Escalating Brutality: Cop Slayings on the Rise

Because they were retired, the guards are not included in the official officer death count. But Knight says the shootings signify a more dangerous environment. He notes that recent anecdotal evidence suggests that suspects, especially in robberies, are more likely to use force against officers than in the past. "It is disturbing," he says.

After the March slayings of two officers, the Monck's Corner Police Department in South Carolina is trying to expand its communication system. The changes would give police and other first responders access to broader background information about potential suspects, says Capt. Mark Murray.

In Florida, after the fatal shooting of a Miami-Dade County officer Sept. 13, Miami Police Chief Timoney announced his officers could carry department-issued assault rifles if they completed training.

"We're seeing a huge increase in the number of AK-47s on the street," Timoney says.

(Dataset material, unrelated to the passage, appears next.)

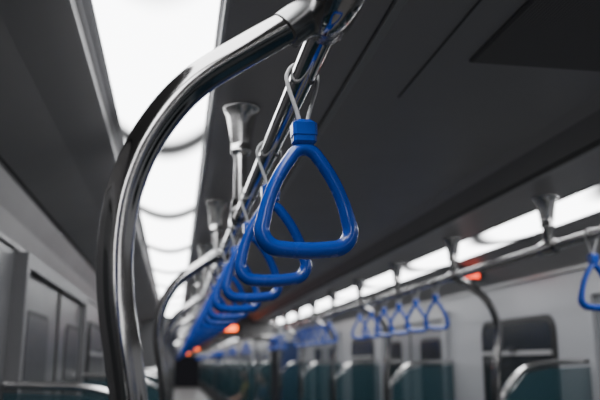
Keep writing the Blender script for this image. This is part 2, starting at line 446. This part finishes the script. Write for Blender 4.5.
# ---------------------------------------------------------------- passengers
def passenger(name,loc,face,shirt):
    root=bpy.data.objects.new(name,None); root.location=loc; root.rotation_euler=(0,0,face); sc.collection.objects.link(root)
    def skin(nm,verts,edges,rad,m,rootv=0):
        me=bpy.data.meshes.new(nm); me.from_pydata(verts,edges,[]); me.materials.append(M[m])
        o=put(nm,me,parent=root); s=o.modifiers.new('skin','SKIN'); s.use_smooth_shade=True
        for i,r in enumerate(rad): me.skin_vertices[0].data[i].radius=(r,r) if not isinstance(r,tuple) else r
        me.skin_vertices[0].data[rootv].use_root=True
        o.modifiers.new('sub','SUBSURF').levels=2; o.modifiers['sub'].render_levels=2
        return o
    skin('torso',[(0,0,.56),(.0,0,.68),(-.01,0,.84),(-.02,0,.97),(-.015,0,1.05),(-.02,.17,.98),(.03,.22,.80),(-.02,-.17,.98),(.03,-.22,.80)],
         [(0,1),(1,2),(2,3),(3,4),(3,5),(5,6),(3,7),(7,8)],[.12,.13,.14,.12,.055,.06,.05,.06,.05],shirt)
    skin('legs',[(0,0,.56),(.08,.10,.55),(.42,.11,.54),(.43,.12,.28),(.42,.12,.07),(.08,-.10,.55),(.42,-.11,.54),(.43,-.12,.28),(.42,-.12,.07)],
         [(0,1),(1,2),(2,3),(3,4),(0,5),(5,6),(6,7),(7,8)],[.11,.09,.065,.055,.042,.09,.065,.055,.042],'jeans')
    for s in(1,-1):
        skin('forearm',[(.03,s*.22,.81),(.14,s*.19,.68),(.27,s*.13,.64)],[(0,1),(1,2)],[.042,.038,.027],'skin')
        hv=[(.26,s*.13,.64),(.34,s*.12,.625)]; he=[(0,1)]; hr=[(.018,.032),(.015,.036)]
        skin('palm',hv,he,hr,'skin')
        for q in range(4):
            yy=s*(.12+(.028-.018*q)); L=[.065,.078,.074,.055][q]
            skin('finger_%d'%(q+1),[(.345,yy,.628),(.345+L*.6,yy,.628),(.345+L,yy,.605)],[(0,1),(1,2)],[.009,.008,.007],'skin')
        skin('thumb',[(.285,s*.10,.63),(.315,s*.075,.625),(.345,s*.068,.615)],[(0,1),(1,2)],[.011,.0095,.008],'skin')
        b=MB(); b.sphere((.47,s*.12,.04),.05,'rubber',12,(2.6,.95,.8)); put('shoe',b,parent=root)
    b=MB()
    b.lathe([(.055,1.04),(.05,1.09),(.052,1.14)],'skin',(-.01,0,0),16)
    b.sphere((.01,0,1.20),.1,'skin',16,(.95,.76,1.18)); b.sphere((.04,0,1.13),.05,'skin',12,(1,.9,.9))
    b.sphere((.11,0,1.185),.014,'skin',8,(1.1,.9,1.6))
    for s in(1,-1):
        b.sphere((.09,s*.032,1.21),.012,'white',8); b.sphere((.10,s*.032,1.21),.006,'hair',8); b.sphere((.0,s*.077,1.195),.02,'skin',8,(.8,.4,1.3))
    b.sphere((.092,0,1.145),.016,'skin',8,(.6,1.4,.4)); b.sphere((-.018,0,1.235),.105,'hair',14,(.98,.82,1.0))
    put('head',b,parent=root)
passenger('seated_passenger',(XR-.25,18.0,0),math.pi,'yellow')
passenger('seated_passenger.001',(XR-.25,14.5,0),math.pi,'navy')
# ---------------------------------------------------------------- world
w=bpy.data.worlds.new('tunnel_dark'); sc.world=w; w.use_nodes=True
w.node_tree.nodes['Background'].inputs[0].default_value=(.01,.01,.012,1); w.node_tree.nodes['Background'].inputs[1].default_value=1
# ---------------------------------------------------------------- camera
cam=bpy.data.cameras.new('cam'); co=bpy.data.objects.new('camera',cam); sc.collection.objects.link(co)
th,ph=math.radians(9.49),math.radians(12.51)
co.location=(0,0,C); co.rotation_euler=(math.pi/2+ph,0,-th)
cam.sensor_width=36; cam.lens=43.8; cam.clip_start=.02
cam.dof.use_dof=True; cam.dof.focus_distance=.93; cam.dof.aperture_fstop=4.8
sc.camera=co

"It reminds me of the early '90s back in New York," he says of the drug-fueled violence that plagued the city when he was its second-highest ranking police official. "Here we are again."

'All a bad dream'

Less than a month after his brother was killed, Sgt. Pete Marquez was back on the street. Not long into his first shift, he was the first to respond to an armed robbery call.

Was there any hesitation?

"Not one bit," says the sergeant, whose surviving brother, Phillip, also is an Odessa officer. "I wanted to get back into the game."

Eager to return to something familiar, Marquez concedes everything felt different, draining. Every day, he thinks about his brother — and how he couldn't save him.

He seizes on an awful irony: Abel Marquez was supposed to be off that day but signed on to earn overtime pay.

Only recently have Pete Marquez's nightmares lessened in intensity. "I get up in the morning and I think it was all a bad dream, and then it hits you," he says. "That's been hard. It's still so hard to believe."